## Task details
Search the material for the string "script" and copy each line where it occurs.

##### Records for this task #####

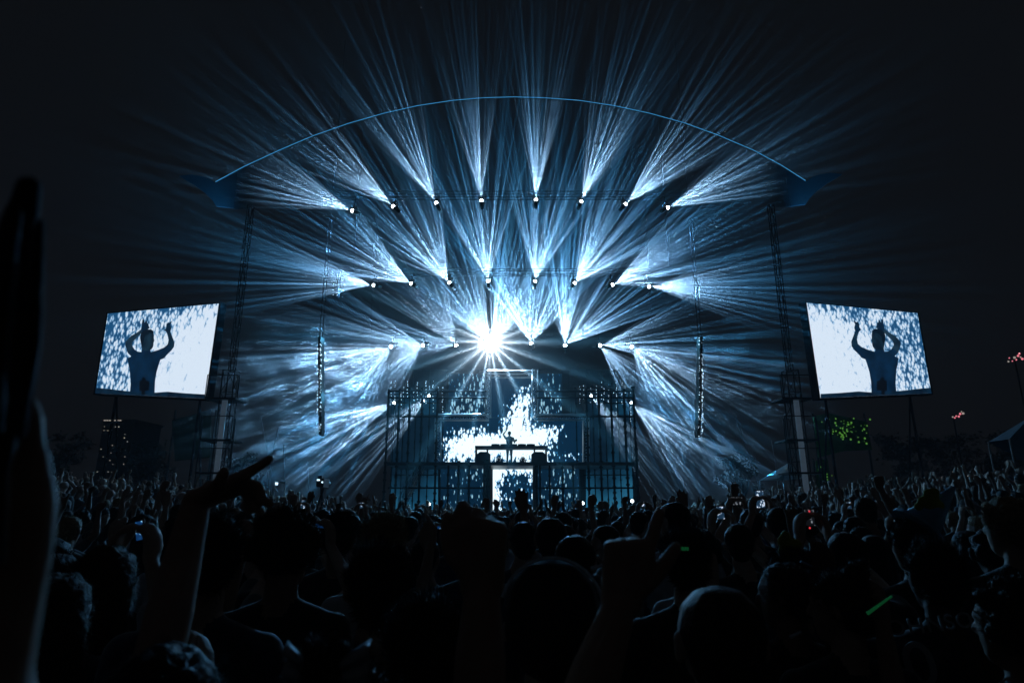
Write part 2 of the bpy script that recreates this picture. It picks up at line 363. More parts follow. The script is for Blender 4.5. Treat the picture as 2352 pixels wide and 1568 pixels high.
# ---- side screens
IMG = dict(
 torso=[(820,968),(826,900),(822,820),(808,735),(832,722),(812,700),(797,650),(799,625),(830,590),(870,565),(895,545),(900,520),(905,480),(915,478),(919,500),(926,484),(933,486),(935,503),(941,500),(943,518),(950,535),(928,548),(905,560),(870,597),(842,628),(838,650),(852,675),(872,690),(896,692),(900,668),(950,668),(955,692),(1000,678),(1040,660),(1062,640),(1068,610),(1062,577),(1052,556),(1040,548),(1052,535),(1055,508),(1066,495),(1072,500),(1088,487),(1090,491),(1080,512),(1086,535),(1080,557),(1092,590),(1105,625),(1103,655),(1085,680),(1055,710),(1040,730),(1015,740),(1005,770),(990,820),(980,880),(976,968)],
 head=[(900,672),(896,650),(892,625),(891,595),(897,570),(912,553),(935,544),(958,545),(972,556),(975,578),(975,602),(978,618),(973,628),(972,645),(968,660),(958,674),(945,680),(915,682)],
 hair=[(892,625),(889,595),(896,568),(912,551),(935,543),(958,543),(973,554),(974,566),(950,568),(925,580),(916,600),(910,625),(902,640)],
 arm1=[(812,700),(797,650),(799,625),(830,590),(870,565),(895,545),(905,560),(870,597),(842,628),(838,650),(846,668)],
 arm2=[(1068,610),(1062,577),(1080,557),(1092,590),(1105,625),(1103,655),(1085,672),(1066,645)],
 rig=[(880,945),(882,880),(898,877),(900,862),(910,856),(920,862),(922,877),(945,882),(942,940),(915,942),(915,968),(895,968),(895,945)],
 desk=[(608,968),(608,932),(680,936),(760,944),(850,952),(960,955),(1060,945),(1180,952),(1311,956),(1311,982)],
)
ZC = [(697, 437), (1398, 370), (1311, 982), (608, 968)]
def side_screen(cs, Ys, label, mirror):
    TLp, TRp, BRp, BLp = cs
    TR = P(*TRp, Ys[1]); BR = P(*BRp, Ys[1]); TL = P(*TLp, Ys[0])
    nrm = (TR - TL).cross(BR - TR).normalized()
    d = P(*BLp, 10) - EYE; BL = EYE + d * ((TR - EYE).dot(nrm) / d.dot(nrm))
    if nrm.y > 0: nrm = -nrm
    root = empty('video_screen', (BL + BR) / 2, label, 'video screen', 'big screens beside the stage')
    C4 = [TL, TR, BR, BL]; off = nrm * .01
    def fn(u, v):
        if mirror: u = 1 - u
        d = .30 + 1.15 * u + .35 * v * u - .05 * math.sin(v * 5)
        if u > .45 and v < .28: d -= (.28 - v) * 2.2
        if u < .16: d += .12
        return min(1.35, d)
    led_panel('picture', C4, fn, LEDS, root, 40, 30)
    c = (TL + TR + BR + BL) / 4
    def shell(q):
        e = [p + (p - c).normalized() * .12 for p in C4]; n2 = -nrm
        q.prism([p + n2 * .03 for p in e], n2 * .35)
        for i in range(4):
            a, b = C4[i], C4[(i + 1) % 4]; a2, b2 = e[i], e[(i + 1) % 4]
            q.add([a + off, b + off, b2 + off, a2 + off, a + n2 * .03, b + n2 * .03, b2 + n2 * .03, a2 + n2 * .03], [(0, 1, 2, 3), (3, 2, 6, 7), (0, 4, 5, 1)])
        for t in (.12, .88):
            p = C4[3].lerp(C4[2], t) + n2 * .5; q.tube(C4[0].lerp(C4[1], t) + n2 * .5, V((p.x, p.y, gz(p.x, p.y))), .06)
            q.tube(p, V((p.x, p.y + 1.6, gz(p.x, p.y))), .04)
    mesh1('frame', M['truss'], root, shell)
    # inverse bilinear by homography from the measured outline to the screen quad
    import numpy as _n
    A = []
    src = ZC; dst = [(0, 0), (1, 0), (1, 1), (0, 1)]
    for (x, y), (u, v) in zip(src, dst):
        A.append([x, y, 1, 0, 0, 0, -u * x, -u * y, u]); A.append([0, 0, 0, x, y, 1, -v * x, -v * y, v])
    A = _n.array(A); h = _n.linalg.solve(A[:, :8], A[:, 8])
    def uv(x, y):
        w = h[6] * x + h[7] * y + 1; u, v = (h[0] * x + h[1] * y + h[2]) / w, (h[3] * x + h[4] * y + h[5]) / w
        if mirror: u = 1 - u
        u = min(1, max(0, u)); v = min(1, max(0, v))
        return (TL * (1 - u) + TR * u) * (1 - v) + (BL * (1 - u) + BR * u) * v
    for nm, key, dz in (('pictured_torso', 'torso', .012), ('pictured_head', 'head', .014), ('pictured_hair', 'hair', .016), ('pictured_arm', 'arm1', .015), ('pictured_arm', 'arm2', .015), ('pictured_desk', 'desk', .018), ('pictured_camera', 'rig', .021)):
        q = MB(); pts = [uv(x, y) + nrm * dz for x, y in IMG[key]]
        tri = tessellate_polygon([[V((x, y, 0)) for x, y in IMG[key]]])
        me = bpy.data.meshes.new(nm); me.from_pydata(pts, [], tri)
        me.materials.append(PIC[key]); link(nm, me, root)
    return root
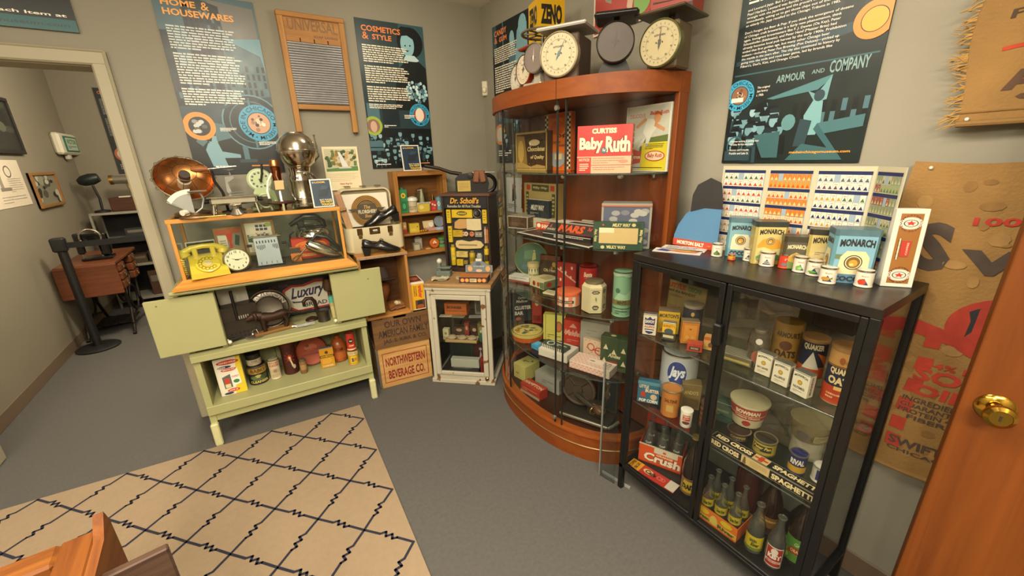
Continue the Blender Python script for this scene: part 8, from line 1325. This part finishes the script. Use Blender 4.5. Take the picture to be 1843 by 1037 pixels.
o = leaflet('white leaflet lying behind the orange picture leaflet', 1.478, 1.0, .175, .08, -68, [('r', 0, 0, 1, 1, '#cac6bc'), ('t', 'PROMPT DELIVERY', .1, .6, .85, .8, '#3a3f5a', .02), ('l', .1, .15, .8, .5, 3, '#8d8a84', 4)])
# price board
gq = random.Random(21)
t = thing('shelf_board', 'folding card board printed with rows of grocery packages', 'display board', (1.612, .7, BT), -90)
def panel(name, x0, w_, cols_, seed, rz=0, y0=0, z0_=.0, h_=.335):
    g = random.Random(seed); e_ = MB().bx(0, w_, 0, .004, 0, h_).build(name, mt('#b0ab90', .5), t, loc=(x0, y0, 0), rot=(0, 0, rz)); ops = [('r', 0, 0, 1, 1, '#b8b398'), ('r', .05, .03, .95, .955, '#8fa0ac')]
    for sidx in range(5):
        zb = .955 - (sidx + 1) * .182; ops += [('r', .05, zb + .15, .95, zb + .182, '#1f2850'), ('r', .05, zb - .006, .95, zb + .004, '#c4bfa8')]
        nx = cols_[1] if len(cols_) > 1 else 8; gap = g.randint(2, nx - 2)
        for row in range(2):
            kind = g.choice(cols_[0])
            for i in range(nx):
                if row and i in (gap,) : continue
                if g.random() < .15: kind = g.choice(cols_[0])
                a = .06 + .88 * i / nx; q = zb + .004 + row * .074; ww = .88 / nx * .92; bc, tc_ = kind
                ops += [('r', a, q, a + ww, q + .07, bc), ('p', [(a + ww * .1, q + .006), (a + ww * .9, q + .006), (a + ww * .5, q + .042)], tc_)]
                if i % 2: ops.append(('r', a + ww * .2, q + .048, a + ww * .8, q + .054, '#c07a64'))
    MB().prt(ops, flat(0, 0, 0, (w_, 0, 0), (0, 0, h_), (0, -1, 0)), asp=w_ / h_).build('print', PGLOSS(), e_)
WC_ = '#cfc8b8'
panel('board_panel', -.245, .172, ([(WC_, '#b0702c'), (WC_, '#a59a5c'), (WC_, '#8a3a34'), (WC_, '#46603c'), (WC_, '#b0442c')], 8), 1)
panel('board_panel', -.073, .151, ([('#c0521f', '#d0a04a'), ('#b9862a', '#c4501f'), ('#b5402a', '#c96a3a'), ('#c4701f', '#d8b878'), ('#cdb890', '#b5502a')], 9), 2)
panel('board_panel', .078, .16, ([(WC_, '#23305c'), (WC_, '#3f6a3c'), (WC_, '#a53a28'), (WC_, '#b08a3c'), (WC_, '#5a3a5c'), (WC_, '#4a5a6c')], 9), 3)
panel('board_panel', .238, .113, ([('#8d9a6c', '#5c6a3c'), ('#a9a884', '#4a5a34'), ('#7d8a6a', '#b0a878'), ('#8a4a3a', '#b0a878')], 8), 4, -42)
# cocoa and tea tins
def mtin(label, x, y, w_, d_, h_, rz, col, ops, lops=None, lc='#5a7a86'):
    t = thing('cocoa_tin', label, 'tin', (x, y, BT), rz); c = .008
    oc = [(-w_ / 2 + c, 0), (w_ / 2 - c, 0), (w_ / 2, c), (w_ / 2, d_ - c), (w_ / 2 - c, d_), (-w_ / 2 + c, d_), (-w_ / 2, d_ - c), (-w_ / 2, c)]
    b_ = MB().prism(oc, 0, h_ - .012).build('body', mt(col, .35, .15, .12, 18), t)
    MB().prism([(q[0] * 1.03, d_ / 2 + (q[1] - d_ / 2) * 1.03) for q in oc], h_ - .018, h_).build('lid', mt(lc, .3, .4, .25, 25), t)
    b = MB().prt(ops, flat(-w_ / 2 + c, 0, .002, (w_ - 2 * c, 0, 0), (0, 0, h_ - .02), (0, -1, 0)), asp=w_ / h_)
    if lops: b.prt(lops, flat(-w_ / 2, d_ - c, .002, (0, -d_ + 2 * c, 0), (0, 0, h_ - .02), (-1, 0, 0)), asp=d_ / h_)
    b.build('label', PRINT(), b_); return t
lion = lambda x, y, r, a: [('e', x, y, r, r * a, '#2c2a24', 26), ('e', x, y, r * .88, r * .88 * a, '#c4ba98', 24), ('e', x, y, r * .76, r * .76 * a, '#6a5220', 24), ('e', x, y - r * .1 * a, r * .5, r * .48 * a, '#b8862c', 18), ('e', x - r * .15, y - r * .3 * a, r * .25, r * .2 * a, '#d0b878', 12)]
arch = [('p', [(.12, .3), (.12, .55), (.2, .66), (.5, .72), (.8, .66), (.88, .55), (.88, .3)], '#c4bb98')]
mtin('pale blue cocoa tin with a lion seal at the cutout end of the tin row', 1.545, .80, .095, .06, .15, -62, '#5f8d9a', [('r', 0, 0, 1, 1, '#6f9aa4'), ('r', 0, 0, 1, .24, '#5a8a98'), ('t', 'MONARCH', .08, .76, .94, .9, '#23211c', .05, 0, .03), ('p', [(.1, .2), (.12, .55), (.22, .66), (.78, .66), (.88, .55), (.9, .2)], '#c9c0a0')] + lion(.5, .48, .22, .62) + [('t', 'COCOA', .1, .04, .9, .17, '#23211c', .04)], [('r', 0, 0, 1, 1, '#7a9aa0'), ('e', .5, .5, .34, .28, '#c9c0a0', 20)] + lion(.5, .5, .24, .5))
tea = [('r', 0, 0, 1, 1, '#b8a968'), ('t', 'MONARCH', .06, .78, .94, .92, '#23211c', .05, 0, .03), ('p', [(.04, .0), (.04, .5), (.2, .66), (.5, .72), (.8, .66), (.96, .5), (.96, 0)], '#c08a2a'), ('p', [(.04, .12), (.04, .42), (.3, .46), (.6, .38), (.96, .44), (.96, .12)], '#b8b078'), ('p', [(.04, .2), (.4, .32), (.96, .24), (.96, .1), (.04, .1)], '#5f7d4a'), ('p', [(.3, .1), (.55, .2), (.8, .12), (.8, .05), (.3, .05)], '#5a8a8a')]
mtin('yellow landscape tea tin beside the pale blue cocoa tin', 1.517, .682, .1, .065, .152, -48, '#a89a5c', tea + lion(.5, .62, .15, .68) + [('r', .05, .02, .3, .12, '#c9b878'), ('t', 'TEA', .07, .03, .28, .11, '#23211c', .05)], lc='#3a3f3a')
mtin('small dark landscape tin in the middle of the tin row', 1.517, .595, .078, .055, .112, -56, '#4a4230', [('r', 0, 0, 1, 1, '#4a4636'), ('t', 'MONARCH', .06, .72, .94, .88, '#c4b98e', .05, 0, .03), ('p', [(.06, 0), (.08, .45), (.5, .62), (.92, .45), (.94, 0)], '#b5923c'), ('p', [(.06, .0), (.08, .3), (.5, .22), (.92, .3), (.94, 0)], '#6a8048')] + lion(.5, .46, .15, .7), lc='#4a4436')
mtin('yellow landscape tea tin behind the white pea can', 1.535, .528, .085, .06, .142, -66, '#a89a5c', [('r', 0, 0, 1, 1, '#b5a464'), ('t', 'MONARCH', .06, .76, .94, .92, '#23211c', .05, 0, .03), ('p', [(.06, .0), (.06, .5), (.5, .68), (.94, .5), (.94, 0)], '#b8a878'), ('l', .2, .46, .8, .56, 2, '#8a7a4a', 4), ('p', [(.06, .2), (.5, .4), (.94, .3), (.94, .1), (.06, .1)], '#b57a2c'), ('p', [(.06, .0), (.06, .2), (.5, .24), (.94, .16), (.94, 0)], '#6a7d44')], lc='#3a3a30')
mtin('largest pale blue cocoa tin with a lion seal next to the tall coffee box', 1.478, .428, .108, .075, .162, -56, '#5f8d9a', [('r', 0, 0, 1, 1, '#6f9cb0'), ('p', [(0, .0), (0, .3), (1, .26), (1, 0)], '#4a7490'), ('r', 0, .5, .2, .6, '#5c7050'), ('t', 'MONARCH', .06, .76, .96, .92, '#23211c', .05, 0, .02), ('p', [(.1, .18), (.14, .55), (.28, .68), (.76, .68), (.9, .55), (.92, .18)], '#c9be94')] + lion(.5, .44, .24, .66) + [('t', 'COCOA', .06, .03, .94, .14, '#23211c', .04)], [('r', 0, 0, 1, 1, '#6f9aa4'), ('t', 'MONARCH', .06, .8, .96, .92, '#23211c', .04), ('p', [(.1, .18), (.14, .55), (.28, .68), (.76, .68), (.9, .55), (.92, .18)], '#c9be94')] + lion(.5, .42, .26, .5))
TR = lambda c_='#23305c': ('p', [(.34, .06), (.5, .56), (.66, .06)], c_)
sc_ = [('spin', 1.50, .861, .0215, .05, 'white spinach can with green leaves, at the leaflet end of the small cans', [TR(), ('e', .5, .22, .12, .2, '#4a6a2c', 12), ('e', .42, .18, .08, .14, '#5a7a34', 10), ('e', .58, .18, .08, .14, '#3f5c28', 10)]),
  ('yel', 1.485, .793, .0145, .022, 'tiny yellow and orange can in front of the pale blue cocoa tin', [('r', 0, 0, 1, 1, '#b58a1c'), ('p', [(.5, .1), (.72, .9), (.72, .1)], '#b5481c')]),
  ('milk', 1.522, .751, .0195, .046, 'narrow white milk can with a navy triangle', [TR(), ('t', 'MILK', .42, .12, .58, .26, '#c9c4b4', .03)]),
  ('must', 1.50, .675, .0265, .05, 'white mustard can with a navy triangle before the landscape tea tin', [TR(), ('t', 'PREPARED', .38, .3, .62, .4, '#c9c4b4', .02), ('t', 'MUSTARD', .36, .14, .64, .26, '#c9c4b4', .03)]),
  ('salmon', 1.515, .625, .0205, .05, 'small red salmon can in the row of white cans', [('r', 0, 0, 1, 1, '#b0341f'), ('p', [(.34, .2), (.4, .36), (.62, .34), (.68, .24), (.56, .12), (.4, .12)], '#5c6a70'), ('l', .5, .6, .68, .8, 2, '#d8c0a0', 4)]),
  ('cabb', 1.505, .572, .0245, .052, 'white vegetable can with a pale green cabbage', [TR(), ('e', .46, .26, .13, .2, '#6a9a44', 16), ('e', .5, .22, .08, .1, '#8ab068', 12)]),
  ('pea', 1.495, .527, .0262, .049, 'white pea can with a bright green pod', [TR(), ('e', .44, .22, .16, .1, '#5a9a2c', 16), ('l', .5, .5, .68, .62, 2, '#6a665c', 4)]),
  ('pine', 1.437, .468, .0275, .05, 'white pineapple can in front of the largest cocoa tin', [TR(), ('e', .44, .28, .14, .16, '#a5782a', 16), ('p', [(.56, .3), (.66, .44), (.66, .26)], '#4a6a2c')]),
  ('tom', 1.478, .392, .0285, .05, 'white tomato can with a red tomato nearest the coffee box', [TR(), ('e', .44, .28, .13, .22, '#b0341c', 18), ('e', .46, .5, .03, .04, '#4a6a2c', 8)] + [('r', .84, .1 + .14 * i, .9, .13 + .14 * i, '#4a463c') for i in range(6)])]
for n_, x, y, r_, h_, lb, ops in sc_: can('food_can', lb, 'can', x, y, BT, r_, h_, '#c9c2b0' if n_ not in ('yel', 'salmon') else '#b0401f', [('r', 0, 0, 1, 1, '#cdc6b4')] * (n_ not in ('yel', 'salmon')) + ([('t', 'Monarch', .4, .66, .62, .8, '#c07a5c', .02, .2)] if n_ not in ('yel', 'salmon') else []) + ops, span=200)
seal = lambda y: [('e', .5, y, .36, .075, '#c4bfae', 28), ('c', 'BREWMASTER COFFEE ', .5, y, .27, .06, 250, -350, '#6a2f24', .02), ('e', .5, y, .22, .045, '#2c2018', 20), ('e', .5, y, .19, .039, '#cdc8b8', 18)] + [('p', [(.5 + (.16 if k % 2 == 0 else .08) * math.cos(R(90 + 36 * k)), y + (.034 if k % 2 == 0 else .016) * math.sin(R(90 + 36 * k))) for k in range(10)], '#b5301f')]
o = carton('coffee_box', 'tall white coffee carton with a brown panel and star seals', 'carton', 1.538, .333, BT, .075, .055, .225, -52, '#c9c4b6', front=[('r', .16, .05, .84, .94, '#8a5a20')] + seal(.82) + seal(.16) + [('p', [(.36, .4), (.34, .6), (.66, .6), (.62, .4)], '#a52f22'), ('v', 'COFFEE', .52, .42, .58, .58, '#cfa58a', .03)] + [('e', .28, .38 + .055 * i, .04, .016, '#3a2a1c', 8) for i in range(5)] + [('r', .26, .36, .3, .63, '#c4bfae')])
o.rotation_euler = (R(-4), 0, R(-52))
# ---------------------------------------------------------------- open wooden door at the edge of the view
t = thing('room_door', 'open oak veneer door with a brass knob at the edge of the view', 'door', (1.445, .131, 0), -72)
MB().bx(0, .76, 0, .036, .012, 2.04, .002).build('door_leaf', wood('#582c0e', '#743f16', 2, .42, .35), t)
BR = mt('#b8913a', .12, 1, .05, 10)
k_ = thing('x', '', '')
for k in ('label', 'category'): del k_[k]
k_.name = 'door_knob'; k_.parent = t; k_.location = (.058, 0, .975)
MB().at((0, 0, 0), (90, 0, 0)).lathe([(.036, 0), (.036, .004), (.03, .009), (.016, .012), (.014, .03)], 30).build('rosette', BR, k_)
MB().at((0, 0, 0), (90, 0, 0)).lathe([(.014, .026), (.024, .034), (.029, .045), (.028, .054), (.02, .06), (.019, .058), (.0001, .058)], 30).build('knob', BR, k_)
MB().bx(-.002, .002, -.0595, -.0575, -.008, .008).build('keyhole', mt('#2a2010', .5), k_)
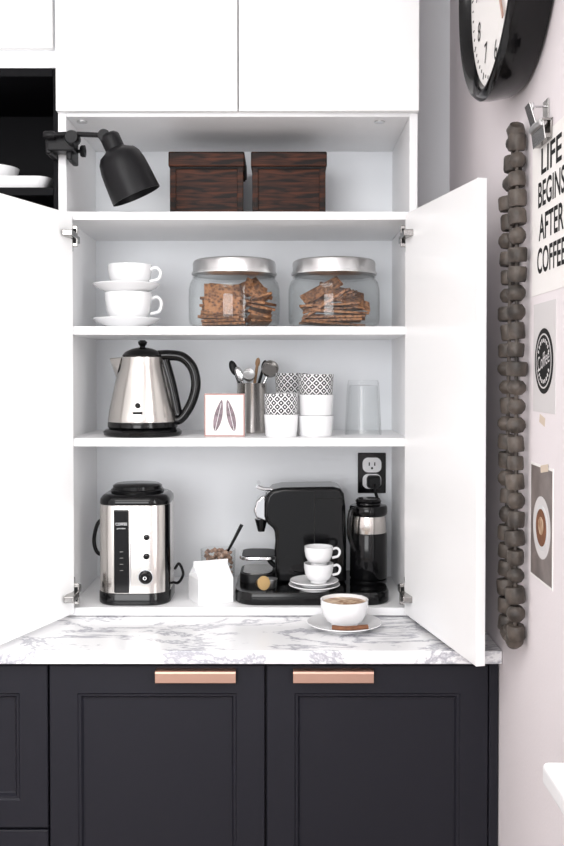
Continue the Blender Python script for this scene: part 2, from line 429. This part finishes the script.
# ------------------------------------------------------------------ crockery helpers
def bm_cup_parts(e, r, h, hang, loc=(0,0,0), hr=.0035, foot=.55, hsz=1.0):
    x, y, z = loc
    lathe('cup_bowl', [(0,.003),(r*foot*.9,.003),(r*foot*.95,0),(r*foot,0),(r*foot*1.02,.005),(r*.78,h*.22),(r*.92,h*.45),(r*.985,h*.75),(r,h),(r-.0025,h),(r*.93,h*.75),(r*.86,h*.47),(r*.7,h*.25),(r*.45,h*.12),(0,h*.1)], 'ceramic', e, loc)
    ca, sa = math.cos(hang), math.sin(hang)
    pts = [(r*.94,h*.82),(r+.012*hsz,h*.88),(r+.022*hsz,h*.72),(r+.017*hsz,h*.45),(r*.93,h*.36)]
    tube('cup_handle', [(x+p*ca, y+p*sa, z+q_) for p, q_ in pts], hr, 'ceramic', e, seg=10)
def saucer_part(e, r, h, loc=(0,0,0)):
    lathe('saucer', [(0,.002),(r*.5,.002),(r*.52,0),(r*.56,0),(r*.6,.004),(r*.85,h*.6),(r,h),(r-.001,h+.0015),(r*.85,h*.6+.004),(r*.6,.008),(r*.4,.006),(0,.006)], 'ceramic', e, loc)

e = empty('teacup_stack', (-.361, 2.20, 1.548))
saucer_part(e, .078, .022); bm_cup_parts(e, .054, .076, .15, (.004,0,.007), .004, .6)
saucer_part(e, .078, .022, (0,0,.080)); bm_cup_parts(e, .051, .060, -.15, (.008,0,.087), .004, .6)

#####

## Finished answer
Write part 2 of the bpy script that recreates this picture. It picks up at line 363. More parts follow. The script is for Blender 4.5. Treat the picture as 2352 pixels wide and 1568 pixels high.
Continue the Blender Python script for this scene: part 8, from line 1325. This part finishes the script. Use Blender 4.5. Take the picture to be 1843 by 1037 pixels.
Continue the Blender Python script for this scene: part 2, from line 429. This part finishes the script.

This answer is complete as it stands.